5. The method of claim 4, wherein said first side of said lower contact piece comprising a surface for contacting a material to be measured comprises a raised annuli.

6. The method of claim 4, wherein said surface of said first side of said lower contact piece is a grated surface.

7. The method as in any one of claims 1-6, further comprising:

forming, in said 3-D printer, first and second halves of a cone piece, each of said first and second halves comprising a sacrificial portion formed on a print bed of said 3-D printer, and a circular portion extending up from the sacrificial portion;

removing said sacrificial portion of said first and second halves of said cone piece; welding said first and second halves of said cone piece to form said cone piece;

aligning said connector, said first receptacle piece, and said cone piece in said rotary rheometer; and

welding said first receptacle piece to said cone piece,

wherein said cone piece has a tapering angle between 0.01 radians and 0.7 radians.

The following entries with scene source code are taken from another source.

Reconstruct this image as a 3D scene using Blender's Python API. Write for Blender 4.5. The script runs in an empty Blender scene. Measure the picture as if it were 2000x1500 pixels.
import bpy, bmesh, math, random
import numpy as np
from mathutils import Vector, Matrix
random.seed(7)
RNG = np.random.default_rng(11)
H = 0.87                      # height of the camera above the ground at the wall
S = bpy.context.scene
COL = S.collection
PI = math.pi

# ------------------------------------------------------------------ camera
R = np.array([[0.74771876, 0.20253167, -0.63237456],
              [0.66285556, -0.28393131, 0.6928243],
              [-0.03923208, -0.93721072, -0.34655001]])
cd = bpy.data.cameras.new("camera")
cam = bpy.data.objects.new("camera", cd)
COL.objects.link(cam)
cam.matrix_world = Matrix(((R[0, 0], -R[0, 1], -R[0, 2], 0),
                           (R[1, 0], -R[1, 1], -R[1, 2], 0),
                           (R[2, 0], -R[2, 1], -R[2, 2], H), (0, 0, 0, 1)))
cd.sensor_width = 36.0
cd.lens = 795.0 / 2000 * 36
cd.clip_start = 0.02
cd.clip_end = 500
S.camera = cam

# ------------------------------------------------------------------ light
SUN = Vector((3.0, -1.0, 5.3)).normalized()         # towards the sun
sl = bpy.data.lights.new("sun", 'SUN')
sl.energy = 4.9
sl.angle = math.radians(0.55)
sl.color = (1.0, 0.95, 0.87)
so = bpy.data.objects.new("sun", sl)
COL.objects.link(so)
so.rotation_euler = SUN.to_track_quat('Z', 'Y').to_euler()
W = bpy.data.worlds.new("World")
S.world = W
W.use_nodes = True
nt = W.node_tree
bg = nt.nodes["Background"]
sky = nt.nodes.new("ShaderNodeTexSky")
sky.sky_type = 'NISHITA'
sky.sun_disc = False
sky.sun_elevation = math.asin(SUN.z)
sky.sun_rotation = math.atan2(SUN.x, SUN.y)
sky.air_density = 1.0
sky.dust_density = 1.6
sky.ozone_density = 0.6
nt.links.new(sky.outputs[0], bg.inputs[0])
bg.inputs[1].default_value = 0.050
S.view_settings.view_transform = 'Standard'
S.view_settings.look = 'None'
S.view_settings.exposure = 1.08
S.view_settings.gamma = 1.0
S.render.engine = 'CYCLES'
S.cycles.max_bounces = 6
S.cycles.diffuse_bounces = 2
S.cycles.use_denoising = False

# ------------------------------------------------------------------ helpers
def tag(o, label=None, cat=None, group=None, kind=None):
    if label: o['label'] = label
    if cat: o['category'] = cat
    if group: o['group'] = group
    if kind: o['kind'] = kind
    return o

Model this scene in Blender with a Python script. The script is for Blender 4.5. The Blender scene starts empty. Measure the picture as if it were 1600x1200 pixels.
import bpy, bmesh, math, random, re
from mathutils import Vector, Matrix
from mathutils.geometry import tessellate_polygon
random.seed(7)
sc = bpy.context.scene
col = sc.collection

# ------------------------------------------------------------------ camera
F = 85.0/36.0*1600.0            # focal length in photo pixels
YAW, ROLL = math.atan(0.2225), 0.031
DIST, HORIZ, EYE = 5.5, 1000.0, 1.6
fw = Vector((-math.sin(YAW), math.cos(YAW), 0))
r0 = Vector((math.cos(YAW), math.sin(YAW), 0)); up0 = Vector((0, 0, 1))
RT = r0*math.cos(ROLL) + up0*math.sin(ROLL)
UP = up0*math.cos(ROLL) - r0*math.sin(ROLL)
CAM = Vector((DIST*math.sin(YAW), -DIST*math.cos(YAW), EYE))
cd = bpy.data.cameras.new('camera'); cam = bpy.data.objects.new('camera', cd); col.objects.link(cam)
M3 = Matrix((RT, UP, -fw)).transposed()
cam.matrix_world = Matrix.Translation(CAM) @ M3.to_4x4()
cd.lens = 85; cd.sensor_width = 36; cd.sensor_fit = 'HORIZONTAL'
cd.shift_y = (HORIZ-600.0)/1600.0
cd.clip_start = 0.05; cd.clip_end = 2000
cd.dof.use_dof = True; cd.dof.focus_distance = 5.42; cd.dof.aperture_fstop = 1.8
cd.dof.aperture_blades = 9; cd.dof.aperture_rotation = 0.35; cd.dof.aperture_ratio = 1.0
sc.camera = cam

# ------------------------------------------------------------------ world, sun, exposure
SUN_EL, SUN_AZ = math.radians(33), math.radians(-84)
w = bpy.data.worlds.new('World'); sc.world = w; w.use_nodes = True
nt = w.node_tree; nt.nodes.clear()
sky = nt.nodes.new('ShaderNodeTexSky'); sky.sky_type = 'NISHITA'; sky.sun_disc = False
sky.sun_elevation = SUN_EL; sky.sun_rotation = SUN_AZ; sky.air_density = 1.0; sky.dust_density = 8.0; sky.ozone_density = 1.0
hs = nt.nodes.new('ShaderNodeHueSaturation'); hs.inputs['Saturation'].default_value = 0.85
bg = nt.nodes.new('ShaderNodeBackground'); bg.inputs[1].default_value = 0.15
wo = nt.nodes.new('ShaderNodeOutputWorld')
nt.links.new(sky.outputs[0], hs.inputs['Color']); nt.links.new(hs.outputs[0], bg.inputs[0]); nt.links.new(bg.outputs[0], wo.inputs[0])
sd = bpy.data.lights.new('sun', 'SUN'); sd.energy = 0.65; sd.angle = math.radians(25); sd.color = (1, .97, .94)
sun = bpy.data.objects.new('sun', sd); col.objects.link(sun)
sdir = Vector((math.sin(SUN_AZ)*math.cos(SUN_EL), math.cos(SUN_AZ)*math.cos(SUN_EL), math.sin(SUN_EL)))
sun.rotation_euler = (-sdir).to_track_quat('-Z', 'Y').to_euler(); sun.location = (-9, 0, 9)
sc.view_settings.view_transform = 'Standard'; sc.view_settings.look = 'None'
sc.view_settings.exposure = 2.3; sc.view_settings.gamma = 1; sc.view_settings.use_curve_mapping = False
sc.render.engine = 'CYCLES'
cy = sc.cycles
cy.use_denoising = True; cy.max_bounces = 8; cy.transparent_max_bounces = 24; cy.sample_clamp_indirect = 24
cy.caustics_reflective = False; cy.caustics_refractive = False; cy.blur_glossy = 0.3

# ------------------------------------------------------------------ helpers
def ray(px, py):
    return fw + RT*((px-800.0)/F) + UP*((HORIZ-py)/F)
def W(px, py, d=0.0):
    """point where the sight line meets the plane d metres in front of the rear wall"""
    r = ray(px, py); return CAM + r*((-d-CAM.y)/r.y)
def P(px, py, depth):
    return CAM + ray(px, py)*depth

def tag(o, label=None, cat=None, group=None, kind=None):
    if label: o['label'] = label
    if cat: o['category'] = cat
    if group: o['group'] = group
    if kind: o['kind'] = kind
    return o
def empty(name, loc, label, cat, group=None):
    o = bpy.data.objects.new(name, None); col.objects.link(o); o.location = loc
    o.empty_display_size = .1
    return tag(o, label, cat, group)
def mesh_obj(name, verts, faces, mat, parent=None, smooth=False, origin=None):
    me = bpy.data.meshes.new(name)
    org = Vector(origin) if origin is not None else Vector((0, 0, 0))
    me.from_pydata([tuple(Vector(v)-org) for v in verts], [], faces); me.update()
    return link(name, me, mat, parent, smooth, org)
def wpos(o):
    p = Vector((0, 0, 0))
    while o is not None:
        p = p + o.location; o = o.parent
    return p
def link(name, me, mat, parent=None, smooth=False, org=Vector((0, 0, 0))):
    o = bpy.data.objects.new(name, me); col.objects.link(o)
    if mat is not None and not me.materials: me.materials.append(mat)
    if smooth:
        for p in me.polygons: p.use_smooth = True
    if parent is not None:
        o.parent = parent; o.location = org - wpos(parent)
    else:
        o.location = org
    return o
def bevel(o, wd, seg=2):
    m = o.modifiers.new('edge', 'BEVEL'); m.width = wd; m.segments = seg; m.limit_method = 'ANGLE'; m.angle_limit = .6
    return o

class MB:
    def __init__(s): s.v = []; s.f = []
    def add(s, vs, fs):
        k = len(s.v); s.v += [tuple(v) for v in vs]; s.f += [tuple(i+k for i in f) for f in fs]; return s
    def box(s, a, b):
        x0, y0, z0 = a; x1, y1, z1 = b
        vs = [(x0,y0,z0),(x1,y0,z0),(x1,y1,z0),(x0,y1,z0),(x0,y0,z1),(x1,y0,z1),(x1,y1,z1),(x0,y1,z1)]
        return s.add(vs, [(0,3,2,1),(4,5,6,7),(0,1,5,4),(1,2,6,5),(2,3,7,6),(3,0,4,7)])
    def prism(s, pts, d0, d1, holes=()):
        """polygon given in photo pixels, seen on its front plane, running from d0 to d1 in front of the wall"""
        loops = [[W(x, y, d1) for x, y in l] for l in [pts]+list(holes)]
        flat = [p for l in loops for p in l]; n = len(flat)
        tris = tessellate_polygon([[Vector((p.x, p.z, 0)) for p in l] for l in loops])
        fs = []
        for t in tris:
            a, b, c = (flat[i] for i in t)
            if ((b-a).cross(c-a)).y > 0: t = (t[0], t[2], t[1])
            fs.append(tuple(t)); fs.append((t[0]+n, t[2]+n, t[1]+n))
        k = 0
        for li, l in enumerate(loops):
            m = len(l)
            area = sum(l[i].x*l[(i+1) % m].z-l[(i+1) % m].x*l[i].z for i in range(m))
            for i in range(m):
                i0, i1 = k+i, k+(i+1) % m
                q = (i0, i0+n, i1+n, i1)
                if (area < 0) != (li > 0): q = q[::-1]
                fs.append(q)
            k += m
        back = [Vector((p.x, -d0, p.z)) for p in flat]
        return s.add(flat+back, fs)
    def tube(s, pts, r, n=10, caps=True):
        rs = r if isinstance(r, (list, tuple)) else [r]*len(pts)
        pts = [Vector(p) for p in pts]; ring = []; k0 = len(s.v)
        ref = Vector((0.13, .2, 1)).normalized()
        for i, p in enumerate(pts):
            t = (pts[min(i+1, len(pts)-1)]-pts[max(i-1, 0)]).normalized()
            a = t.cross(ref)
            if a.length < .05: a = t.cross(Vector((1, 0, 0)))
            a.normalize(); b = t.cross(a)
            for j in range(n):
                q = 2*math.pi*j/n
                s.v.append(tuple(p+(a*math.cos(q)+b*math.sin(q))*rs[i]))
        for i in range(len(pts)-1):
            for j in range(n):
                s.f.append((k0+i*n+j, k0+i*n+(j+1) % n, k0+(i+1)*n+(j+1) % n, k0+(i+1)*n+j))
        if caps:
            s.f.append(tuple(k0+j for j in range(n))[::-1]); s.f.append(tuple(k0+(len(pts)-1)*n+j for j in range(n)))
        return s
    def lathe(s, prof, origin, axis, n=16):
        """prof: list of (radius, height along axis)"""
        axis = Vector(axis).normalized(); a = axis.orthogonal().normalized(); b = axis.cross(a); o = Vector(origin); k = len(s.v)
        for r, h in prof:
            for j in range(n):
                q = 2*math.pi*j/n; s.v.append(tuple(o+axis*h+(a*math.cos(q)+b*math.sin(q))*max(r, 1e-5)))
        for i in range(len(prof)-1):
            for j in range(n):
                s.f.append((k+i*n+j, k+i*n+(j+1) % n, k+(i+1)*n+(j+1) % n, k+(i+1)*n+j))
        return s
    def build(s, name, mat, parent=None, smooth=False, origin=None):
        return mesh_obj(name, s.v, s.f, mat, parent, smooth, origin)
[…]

8. The method as in any one of claims 1-7, wherein said flat surface of said first receptacle piece forms a ring having an inner circumference and an outer circumference, and

wherein the outer circumference of the first receptacle piece is substantially equal to and aligned with the circumference of the second receptacle piece.

9. The method as in any one of claims 1-7, further comprising: forming, in said 3-D printer, a rough surface piece having a first side comprising a flat surface for contacting the second side of the first receptacle piece, and a second side having a grated surface;

aligning said connector, said first receptacle piece, and said rough surface piece in said rotary rheometer; and

welding said first receptacle piece to said rough surface piece.

10. A tool for use in a rotary rheometer, said tool produced according the method as in any one of claims 1-9.

11. A rotary rheometer, comprising:

a displacement actuator;

a stress transducer;

a first annular ring tool portion having a connector configured to connect to one of said displacement actuator and said stress transducer, and an annular ring portion opposite said connector; and

a second annular ring tool portion in connection with said other one of said displacement actuator and said stress transducer,

wherein said annular ring portion of said first annular ring tool portion has an inner circumference and an outer circumference, and wherein said second annular ring tool portion has a circumference that is substantially equal to and aligned with said outer circumference.

12. A rotary rheometer according to claim 11, wherein said inner circumference is about 54 mm.

13. A rotary rheometer according to one of claims 11 and 12, wherein said outer circumference is about 60 mm.